Dear Kids,
The last little while I feel like I've been in, what Dr. Seuss called, "The Waiting Place".
We are just waiting. Waiting to find a house. Waiting to get settled. Waiting to see your dad. Waiting to see how the podcast does. Waiting to get going on where we will be doing homeschool activities. Waiting to find where we can do classes again.
Just a lot of waiting.
And I've discovered that it's a really hard place for my mind and heart to be in! I am an action person. I always have been. I don't like waiting to see where we are going to be. I want to know!
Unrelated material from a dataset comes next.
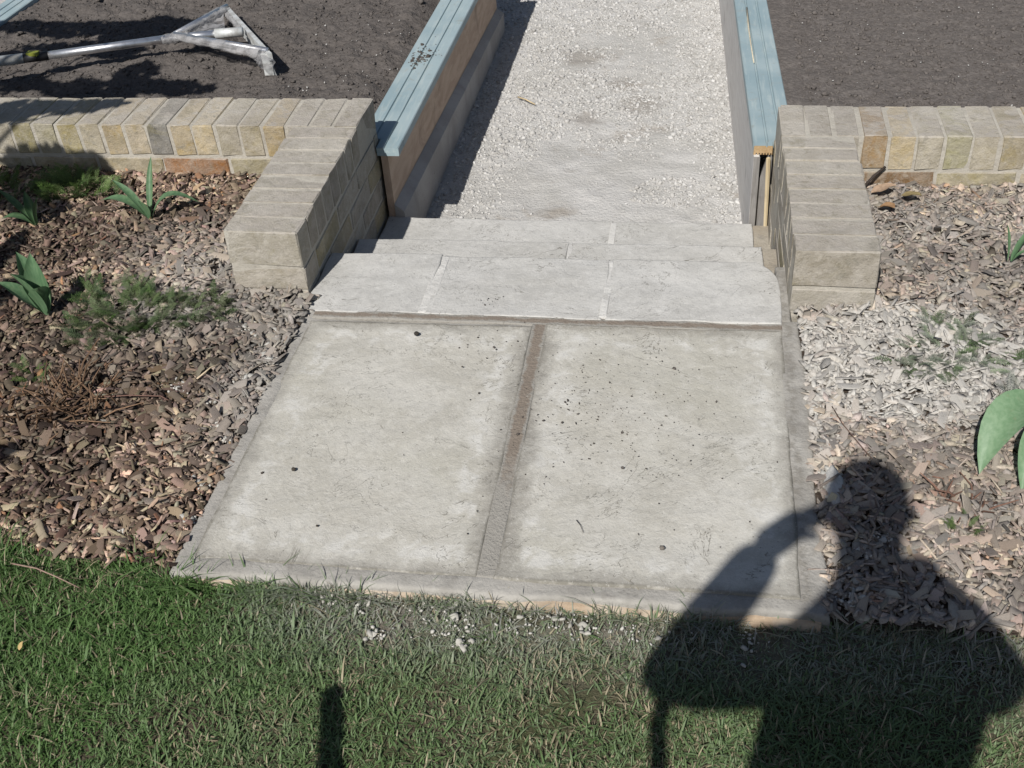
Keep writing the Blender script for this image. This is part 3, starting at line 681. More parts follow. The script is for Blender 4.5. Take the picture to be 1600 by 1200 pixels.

The Lord is always teaching me more and more how to be confident in the moment when I don't even see where we are going to be living.... To have confidence in Him that He is working everything out for our benefit, even when we don't really see what that means.
You are all asking me everyday if we found a house yet. And everyday I have to give you the same answer. Everyday you are curious and I've gotten frustrated with all the questions again and again because I don't have answers to give you. All I can say is, "We haven't found one yet. We have to still be praying for help." That is the best I can do.
That has been difficult for you as well.
I think one purpose of this waiting place is so we can be with dad a little longer. I think he likes it when we are here so he isn't alone. But it's also getting to the point where we need to get our own space. I have a hard time without my own place to settle into.
Another purpose is for me to be really grateful and understand the pioneers who moved from place to place. I have a lot of empathy for those women who moved from area to area over and over again and established a home again and again. I have a lot of empathy for them.
Another purpose is for me to learn to lean into the "unknowing" and build the muscle of just knowing that God is taking care of it in His own due time. That is not a bad thing for me to learn. And I keep learning it over and over and over again in my life. It's a constant lesson. AND every time I can look in hindsight and see that He knew where we needed to be. So in this place of just waiting, I have to pull those evidences off my spiritual bookshelf and look at them again so I can have faith in the NOW that things are working out for the best.
I love you kids. I know this will be something that you will deal with in your lifetimes. It's one of life's many lessons. So I want you to know that I have had my own moments of difficulty, but I have ALWAYS turned to the Lord inside of it. I hope you will too. Lean into your faith and wait upon the Lord.